Lower infra team burden: Previously, whenever on-prem incidents happened our infra team had to intervene and resolve the issues with the cluster provider. After transitioning to the cloud, we estimate that 10% of a full-time SRE’s time is recouped by eliminating support burden. This valuable time can now be used for our production deployments.

Daily development made faster: Recall interactive development is an important use case in our on-prem stack. Now, each member has their own beefy development VM(s) on the cloud without resource contention concerns.

The cloud also offers regional flexibility that on-prem doesn’t have. For example, our global team members now use cloud regions that are closest to them to host their development VMs. This significantly lowers the connection latency compared to previously having to connect to US servers.

Favorable cloud economics: Despite running more jobs, we find that the TCO with the cloud may be lower than a comparable on-premise setup. This makes the economics of moving AI compute to the cloud very favorable in our case.

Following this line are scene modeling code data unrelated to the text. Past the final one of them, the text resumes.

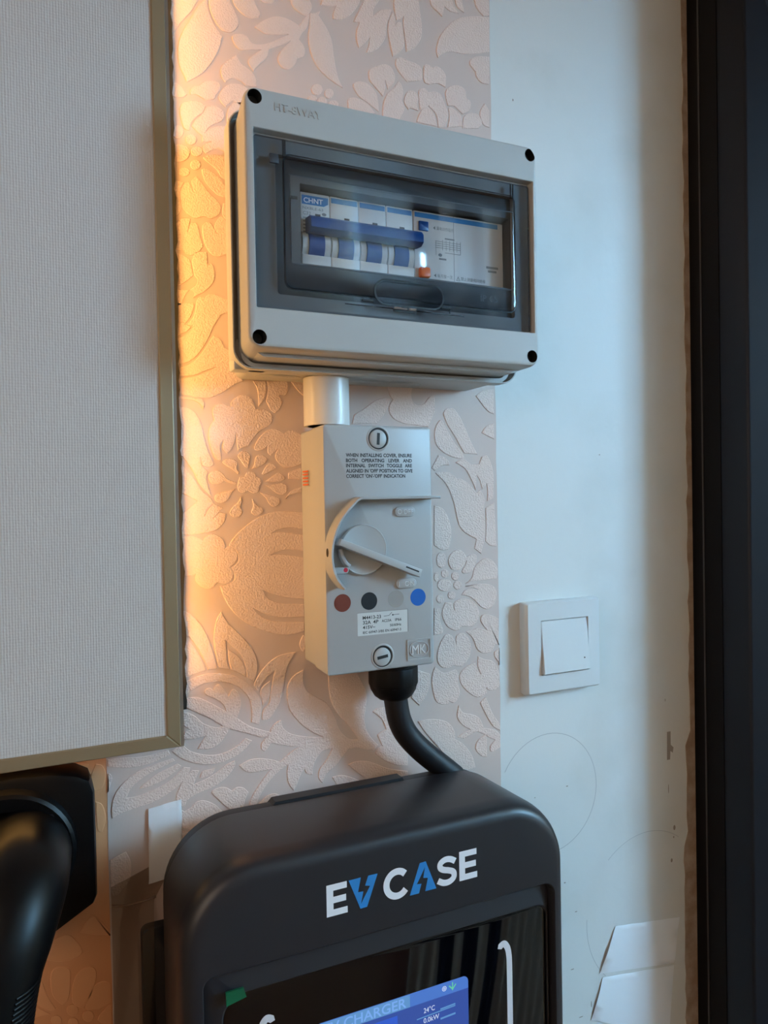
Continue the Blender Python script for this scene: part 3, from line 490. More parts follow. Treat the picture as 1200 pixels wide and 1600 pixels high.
mk('paint_chip', *slab([(548, -227), (552.5, -227), (552.5, -240), (556, -243), (555, -248), (552, -246), (551.5, -254), (547.5, -254)], 0, 0.12), M['stain'], WALL, smooth=0)
for x, z, a, b in ((556, -321, 3, 5), (552, -352, 2.5, 4), (424, -344, 2, 1.2), (436, -373, 3, 0.8), (431, -424, 4, 0.8), (555, -330, 1.5, 2), (470, 38, 1.5, 1), (381, 340, 1.2, 2.2), (393, -262, 1, 1), (428, -258, 2.4, 1), (546, -196, 0.8, 3), (549, -282, 0.8, 9), (440, -470, 5, 0.8), (452, -462, 0.9, 6)):
    mk('scuff_mark', *slab(circ(x, z, a/2, 8, b/2), 0, 0.08), M['stain'], WALL, smooth=0)

# door at the right, its black lining standing proud of the wall
door = st(empty('door_1', 584, 0, -1500))
mk('door_frame', *join(box(584, 640, -60, 13, -1500, 504), box(584.5, 640, 14.5, 34, -1500, 504)), M['doorblack'], door, smooth=0)
mk('frame_bead', *box(583.6, 640, 13, 14.5, -1500, 504), M['bead'], door, smooth=0)
mk('door_leaf', *slab(rr(585.5, 1500, -1495, 502, 2, 2), 34, 64, 3), M['doorleaf'], door)
st(mk('wall_corner', *box(640, 3200, -60, 0, -1500, 1200), M['room'], origin=(1900, 0, -1500)))

# ------------------------------------------------------------------ picture and the warm light on its back edge
pic = tag(empty('picture', -165, 0, 180), 'large pale grey canvas in a thin brass frame on the left', 'picture')
PL, PR, PB, PT = -430, 88, -158.6, 560
mk('canvas', *slab([(PL+10, PB+7), (PR-9, PB+7), (PR-9, PT-7), (PL+10, PT-7)], 22, 36.8), M['canvas'], pic, smooth=0)
def rail(pts, d0=20, d1=38): return lo([ring(pts, d0), ring(pts, d1-0.8), ring(inset(pts, 0.8), d1)])
mk('frame_rail', *rail([(PR-2.6, PB), (PR-2.6, PT), (PR-11.4, PT-11.4), (PR-11.4, PB+8.6)]), M['brass'], pic, smooth=0)
mk('frame_rail', *rail([(PL, PB), (PR-2.6, PB), (PR-11.4, PB+8.6), (PL+11.4, PB+8.6)]), M['brass'], pic, smooth=0)
mk('frame_rail', *rail([(PL, PT), (PR-2.6, PT), (PR-11.4, PT-11.4), (PL+11.4, PT-11.4)]), M['brass'], pic, smooth=0)
mk('frame_rail', *rail([(PL, PB), (PL, PT), (PL+11.4, PT-11.4), (PL+11.4, PB+8.6)]), M['brass'], pic, smooth=0)
mk('frame_lip', *box(PR-2.6, PR-0.4, 21, 37, PB, PT), M['silver'], pic, smooth=0)
mk('batten', *box(62, 84, 0.6, 22, PB+20, PT-20), M['wood'], pic, smooth=0)
mk('batten', *box(-420, -396, 0.6, 22, PB+20, PT-20), M['wood'], pic, smooth=0)
ragged = [(95.2, -143)] + [(95.0 + rnd.uniform(-0.5, 1.1), -143 + 6*k) for k in range(1, 112)] + [(95, 529), (84.5, 529), (84.5, -143)]
mk('slit_shade_strip', *slab(ragged, 0.6, 6), M['dark'], pic, smooth=0)  # ragged strip along the frame, coloured dark for the shade of the slit
mk('led_profile', *box(84.4, 87.5, 7, 20, -143, 520), M['alu'], pic, smooth=0)
mk('diode_tape', *lo([[(87.7, d, z) for d, z in ((10, -125), (32, -125), (32, 470), (10, 470))]], True, False), M['led'], pic, smooth=0, recalc=False)
mk('diode_tape', *lo([[(x, d, -158.9) for x, d in ((-400, 25), (12, 25), (12, 33), (-400, 33))]], True, False), M['led'], pic, smooth=0, recalc=False)

# ------------------------------------------------------------------ distribution board
db = tag(empty('distribution_board', 234.7, 0.5, 88), 'wide grey plastic distribution board with smoked door high on the patterned wallpaper', 'fuse box')
A = 0.8
mk('back_box', *lo([ring(rr(134.5, 335, 89.5, 252, 7), A), ring(rr(128.5, 341, 90.5, 253, 9), 44), ring(rr(128.5, 341, 90.5, 253, 9), 46), ring(rr(131, 338.5, 93, 250.5, 8), 46), ring(rr(137, 332.5, 92, 249.5, 6), A+2)]), M['abs'], db)
mk('corner_lug', *slab(rr(124.5, 150, 89, 110, (1, 4, 4, 4), 3), 30, 42, 1), M['abs'], db)
lid = mk('lid', *lo([ring(rr(146, 328, 133, 222, 2), 66), ring(rr(132, 338, 94, 250, 8), 66), ring(rr(132, 338, 94, 250, 8), 36), ring(rr(122.6, 347, 89, 260, 13), 36), ring(rr(122.6, 347, 89, 260, 13), 47.4), ring(rr(122.8, 346.8, 89.2, 259.8, 12.8), 48), ring(rr(123.6, 346.0, 90.0, 259.0, 12.2), 48),
    ring(rr(123.9, 345.7, 90.3, 258.8, 12), 39), ring(rr(127.9, 342.2, 94.4, 256.6, 10), 39), ring(rr(127.2, 343.0, 95.4, 257.6, 9), 52), ring(rr(125.0, 344.6, 97.0, 258.6, 7.5), 76), ring(rr(125.3, 344.3, 97.4, 258.3, 7.5), 78.4),
    ring(rr(126.0, 343.6, 98.1, 257.6, 7), 79.6), ring(rr(126.8, 342.8, 99.0, 256.8, 6.6), 80),
    ring(rr(129.9, 341.4, 121.5, 233.6, 0.8), 80), ring(rr(130.3, 341.0, 121.9, 233.2, 0.8), 79.5), ring(rr(130.5, 340.9, 122.1, 233.0, 0.8), 73.5),
    ring(rr(146, 328, 133, 222, 2), 73.5), ring(rr(146, 328, 133, 222, 2), 70)], closed=True), M['abs'], db, smooth=30)
wells = []
for x, z in ((131.6, 252.2), (339.0, 252.4), (131.7, 103.4), (338.4, 104.4)):
    wells.append((x, z))
    mk('cover_screw', *lo([ring(circ(x, z, 3.6, 24), 70.5), ring(circ(x, z, 3.6, 24), 73), ring(circ(x, z, 3.0, 24), 73.6)]), M['blackhole'], db, smooth=20)
cutter = mk('cutter', *join(*[lo([ring(circ(x, z, 4.5, 32), 70.4), ring(circ(x, z, 4.6, 32), 82)]) for x, z in wells]), M['blackhole'], db, smooth=0)
md = lid.modifiers.new('wells', 'BOOLEAN'); md.object = cutter; md.solver = 'EXACT'; md.material_mode = 'TRANSFER'
bpy.context.view_layer.update()
lm = bpy.data.meshes.new_from_object(lid.evaluated_get(bpy.context.evaluated_depsgraph_get())); lid.modifiers.clear(); lid.data = lm
lm.set_sharp_from_angle(angle=math.radians(30)); bpy.data.objects.remove(cutter)
text('raised_lettering', 'HT-8WAY', 144.2, 246.0, 80, M['abs'], db, 4.9, 31.2, 0.45)
# inner mask plate around the breakers
mk('mask_plate', *lo([ring(rr(146.5, 327.5, 133.5, 221.5, 1), 68), ring(rr(146.5, 327.5, 133.5, 221.5, 1), 70), ring(rr(163.5, 327, 155.8, 207.4, 0.5), 70), ring(rr(163.5, 327, 155.8, 207.4, 0.5), 58)], False, False), M['absin'], db, smooth=0)
mk('mask_slot', *join(box(157, 161.5, 70.05, 70.3, 196.5, 198.5), box(156.5, 157.0, 70.05, 70.3, 158, 197)), M['blackhole'], db, smooth=0)
mk('mounting_tray', *box(142, 328, 3, 5, 100, 244), M['absin'], db, smooth=0)
for cx, cd in ((163, 16), (238, 14), (262, 16)):
    for r in (4.5, 7.5, 10.5):
        p = [(cx + 1.6*r*math.cos(2*math.pi*k/28), cd + r*0.9*math.sin(2*math.pi*k/28), 89.95 + 0.35*0) for k in range(29)]
        mk('knockout_ring', *tube(p, 0.28, 5), M['abs'], db)
# smoked cover sheet: flange, raised door with soft corners, clear window
cov = mk('smoked_cover', *lo([ring(rr(131.6, 339.8, 123.2, 230.8, 1.5), 74), ring(rr(131.6, 339.8, 123.2, 230.8, 1.5), 76.2), ring(rr(132.4, 339.0, 124, 230, 1.2), 77),
    ring(rr(149.8, 326.2, 136.0, 221.2, 5), 77), ring(rr(150.8, 325.2, 137, 220.2, 5), 79.6), ring(rr(152.2, 323.8, 138.4, 218.8, 4.5), 80.2), ring(rr(153.4, 322.2, 151.6, 208, 1), 80.3), ring(rr(153.6, 322.0, 151.8, 207.8, 1), 80.0)], False, False), M['smoke'], db, smooth=25)
mk('door_window', *lo([ring(rr(153.4, 322.2, 151.6, 208, 1), 78.6), ring(rr(153.4, 322.2, 151.6, 208, 1), 80.0)]), M['smoke2'], cov, smooth=20)
def line(x0, z0, x1, z1, wd, d, e=0.25): 
    L = math.hypot(x1-x0, z1-z0); nx, nz = -(z1-z0)/L*wd/2, (x1-x0)/L*wd/2
    return slab([(x0+nx, z0+nz), (x1+nx, z1+nz), (x1-nx, z1-nz), (x0-nx, z0-nz)], d, d+e)
def loop(outer, inner, d, e=0.25): return lo([ring(outer, d), ring(outer, d+e), ring(inner, d+e), ring(inner, d)], False, False)
mk('door_seam', *loop(rr(149.4, 326.5, 135.6, 221.6, 5.4), rr(150.7, 325.6, 136.9, 220.9, 4.6), 77.02), M['smokedark'], cov, smooth=0)
for a, q, wd in ((150.6, 229.5, 2.0), (323, 229.4, 0.8), (324.9, 229.4, 0.8)): mk('hinge_rib', *line(a, 219, a, q, wd, 77.1, 1.2), M['smokedark'], cov, smooth=0)
mk('window_rim', *join(line(152.6, 207.6, 323.4, 207.9, 0.5, 80.25), line(322.4, 151.4, 322.4, 207.6, 0.55, 80.25), line(153.6, 151.3, 322.6, 151.3, 0.3, 80.25)), M['smokeedge'], cov, smooth=0)
mk('hinge_block', *bbox(141, 147, 77, 78, 214, 220, 0.6, 0.3), M['smokeedge'], cov)
latch = mk('latch_pull', *lo([ring(rr(210.4, 263.4, 130.8, 148.4, 8.6), 80.2), ring(rr(210.4, 263.4, 130.8, 148.4, 8.6), 81.2), ring(rr(211.9, 261.9, 132.3, 146.9, 7.2), 81.2), ring(rr(213, 260.8, 133.4, 145.8, 6.2), 79.0)], False, True), M['smoke'], cov, smooth=30)
mk('latch_rim', *loop(rr(210.2, 263.6, 130.6, 148.6, 8.8), rr(211.4, 262.4, 131.8, 147.4, 7.6), 81.1, 0.2), M['smokedark'], cov, smooth=0)
mk('catch_plate', *join(line(203, 133.6, 211, 133.6, 1.2, 77.1, 1.5), line(263, 134, 270.5, 134, 1.2, 77.1, 1.5), line(190.8, 130.2, 226, 130.1, 0.6, 77.05), line(244, 129.9, 282.4, 129.6, 0.6, 77.05), line(270.3, 130.5, 270.3, 134.5, 0.7, 77.1), line(226, 129.2, 244, 128.8, 1.5, 77.05)), M['smokedark'], cov, smooth=0)
mk('catch_tab', *join(bbox(227, 231.5, 77, 79, 130.1, 132, 0.3, 0.2), bbox(238.2, 243, 77, 79, 130.1, 132, 0.3, 0.2), bbox(231.5, 236.5, 77, 78, 130.1, 131, 0.2, 0.2)), M['switch'], cov, smooth=0)
text('raised_lettering', 'IP 65', 294.2, 141.0, 80.25, M['smokeedge'], cov, 4.6, 14, 0.3)

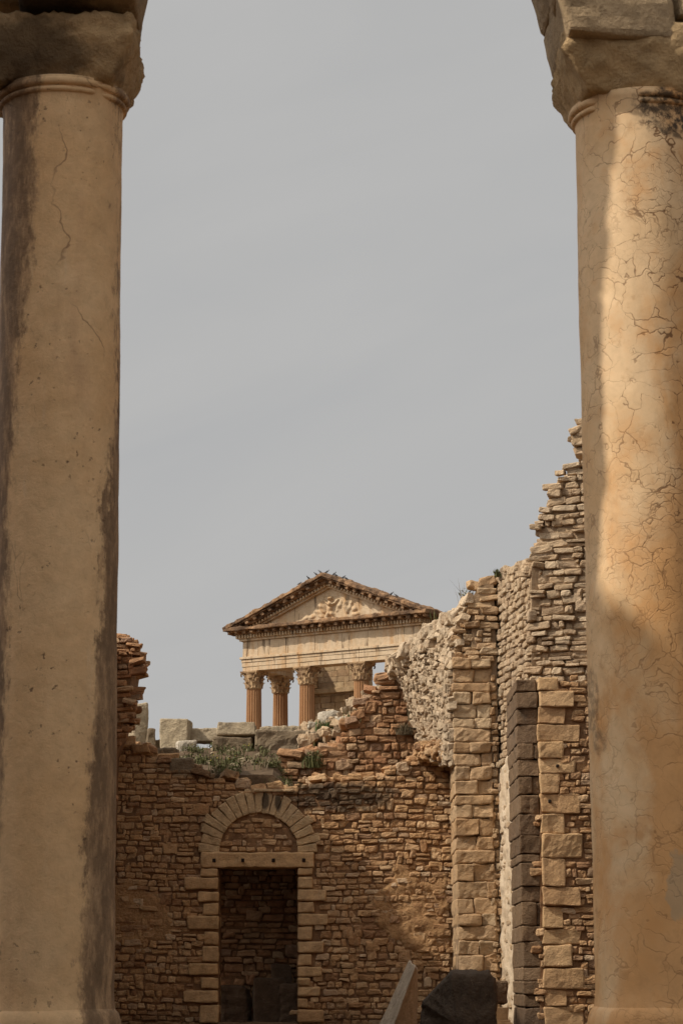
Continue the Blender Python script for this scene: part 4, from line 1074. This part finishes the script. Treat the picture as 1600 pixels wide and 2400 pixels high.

This potentially surprising finding was due to two factors. First, we almost exclusively use spot instances for long-running jobs, using SkyPilot to transparently recover from any preemptions. This automatically lowers the cost by ~70% vs. on-demand. Second, the cloud’s pay-as-you-go pricing means we only pay for as long as the jobs run, and development VMs are also automatically stopped when they become idle.

Summary

Using cutting-edge cloud technologies, our AI, infra, and engineering teams have collaborated to architect our new AI stack on the cloud. Thanks to the new stack, we’ve seen a huge boost to our AI velocity, all while cutting down compute costs. We now innovate even faster, delivering cutting-edge improvements to Covariant Brain to our customers with unparalleled speed.